A happy, holy and homemade Vacation Bible School


WESTERLY — “Homemade Holy Fun” could have been the tagline for this summer’s Vacation Bible School at St. Pius X in Westerly. For the 14th year, Christine Magowan, director of Faith Formation and Evangelization, planned a successful five-day morning Vacation Bible School program for about 25 of the parish’s children.

While purchasing Vacation Bible School programs can be effective and a time saver, Magowan likes to use her gifts to tailor-make a program each year and this year’s program focused on God’s creation.

“[This year’s program had] an emphasis on the connection between the created world (water, earth, air, fire, humanity), the sacraments and our responsibility and stewardship as promulgated by Pope Francis in his encyclical, ‘Laudato si’,” Magowan said.

The theme may seem elaborate for little children, but Magowan and her volunteer team, which was made up of four adults and 20 middle school through high school-aged youth, broke it down into small and fun lessons for the participants who were between 3 and 10 years old.

Each day had a specific faith focus, a prayer of the day and grace before snack time. They enjoyed active games as well as creative times which focused on the theme. Some activities took place in the church hall, but they also held activities outside, and were given time upstairs in the church proper each day to connect the purpose of the days’ activities to the sacraments and the greater theme of Laudato si’. Each activity was just the right length of time and very engaging, so boredom wasn’t an issue.
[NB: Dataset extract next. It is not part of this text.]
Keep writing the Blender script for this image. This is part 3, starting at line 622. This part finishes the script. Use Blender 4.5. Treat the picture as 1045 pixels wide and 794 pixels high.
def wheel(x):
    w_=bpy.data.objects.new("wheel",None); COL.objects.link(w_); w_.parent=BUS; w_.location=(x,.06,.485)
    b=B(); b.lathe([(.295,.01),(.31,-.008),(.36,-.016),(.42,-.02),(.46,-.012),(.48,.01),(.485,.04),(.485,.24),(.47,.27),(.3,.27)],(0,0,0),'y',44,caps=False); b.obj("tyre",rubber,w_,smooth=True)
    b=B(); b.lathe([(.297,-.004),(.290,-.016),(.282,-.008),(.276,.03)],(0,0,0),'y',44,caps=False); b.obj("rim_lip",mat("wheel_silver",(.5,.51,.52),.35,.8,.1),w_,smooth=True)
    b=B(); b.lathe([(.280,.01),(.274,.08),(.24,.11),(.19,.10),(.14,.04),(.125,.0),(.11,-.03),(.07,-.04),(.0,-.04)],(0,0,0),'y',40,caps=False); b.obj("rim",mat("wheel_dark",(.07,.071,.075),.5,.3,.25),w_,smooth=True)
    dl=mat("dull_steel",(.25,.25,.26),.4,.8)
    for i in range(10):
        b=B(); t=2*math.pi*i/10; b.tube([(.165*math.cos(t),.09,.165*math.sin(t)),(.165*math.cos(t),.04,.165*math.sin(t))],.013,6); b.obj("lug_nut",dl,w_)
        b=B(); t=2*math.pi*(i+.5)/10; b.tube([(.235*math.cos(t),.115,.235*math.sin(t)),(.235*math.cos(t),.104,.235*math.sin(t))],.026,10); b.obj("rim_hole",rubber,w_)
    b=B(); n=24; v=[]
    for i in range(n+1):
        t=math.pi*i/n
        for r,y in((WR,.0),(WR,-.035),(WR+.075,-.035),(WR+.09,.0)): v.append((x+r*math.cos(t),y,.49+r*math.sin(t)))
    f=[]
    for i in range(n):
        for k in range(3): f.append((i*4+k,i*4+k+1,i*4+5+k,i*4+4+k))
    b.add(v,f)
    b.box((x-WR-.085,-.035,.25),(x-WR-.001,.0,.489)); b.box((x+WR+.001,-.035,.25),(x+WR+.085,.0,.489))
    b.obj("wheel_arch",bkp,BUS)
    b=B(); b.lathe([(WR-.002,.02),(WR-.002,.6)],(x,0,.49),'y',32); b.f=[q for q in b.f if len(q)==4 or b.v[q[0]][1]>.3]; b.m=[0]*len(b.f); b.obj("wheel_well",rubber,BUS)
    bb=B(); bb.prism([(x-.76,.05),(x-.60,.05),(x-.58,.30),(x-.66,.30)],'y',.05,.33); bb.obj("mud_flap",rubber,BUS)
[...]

Throughout the week the joyful faces of the children expressed their positive experiences of the program. Each child had plenty of assistance and attention because they were paired with youth volunteers and gathered into five different teams, each with an adult leader. Chris was very grateful for the adult leaders: Jenn Kushner, Madeleine Williams-DePerry, Janine McPhee and Talia Pettini-Gynther. The youth leaders took their roles seriously and were great role models for the younger kids who looked up to them.

Each day unveiled more lessons about our faith and the children volunteered answers to questions the leaders would ask, or they would blurt out a question or observation of their own. One day, a little girl, about five years old, proudly presented a watercolor painting she made of the Last Supper. Another little girl blurted out a question to the adults by asking, “Is Jesus really big?” The atmosphere created by the staff was such that the children didn’t feel rushed and felt comfortable asking questions and sharing their thoughts.

The creative lessons were very practical and connected to everyday life. On Monday, the environmental focus was on water and the sea, and the story of creation was read. The children decorated their own reusable water cups which they used the rest of the week. After creating the cups, they gathered the empty plastic water bottles that were used to fill their cups with water, discussed recycling, taking care of God’s planet, and the problem of plastics floating in the ocean.

“We want to do our part to take care of the earth God gave us,” Magowan said, and reusing the cups was one way to care for the earth. Some of the kids offered their own additional ideas of how we can take better care of the earth. Later, the children were brought into the church and Chris gave a talk and demonstration about the sacrament of baptism, and on Tuesday, which is the regular day each week when St. Pius has Adoration in the church all day, the children had the opportunity to spend some quiet time with Jesus.

One thing that was very impressive during this Vacation Bible School week was not only the consistent gentleness, patience and respect shown towards the children by all the volunteers, but by the joy that seemed to quietly emanate from the volunteers which expressed itself in every interaction. The youth volunteers were more than willing to help the little ones and not only did the youth volunteers gain experience as extra hands and helpers, but they also learned a little about being servant-leaders.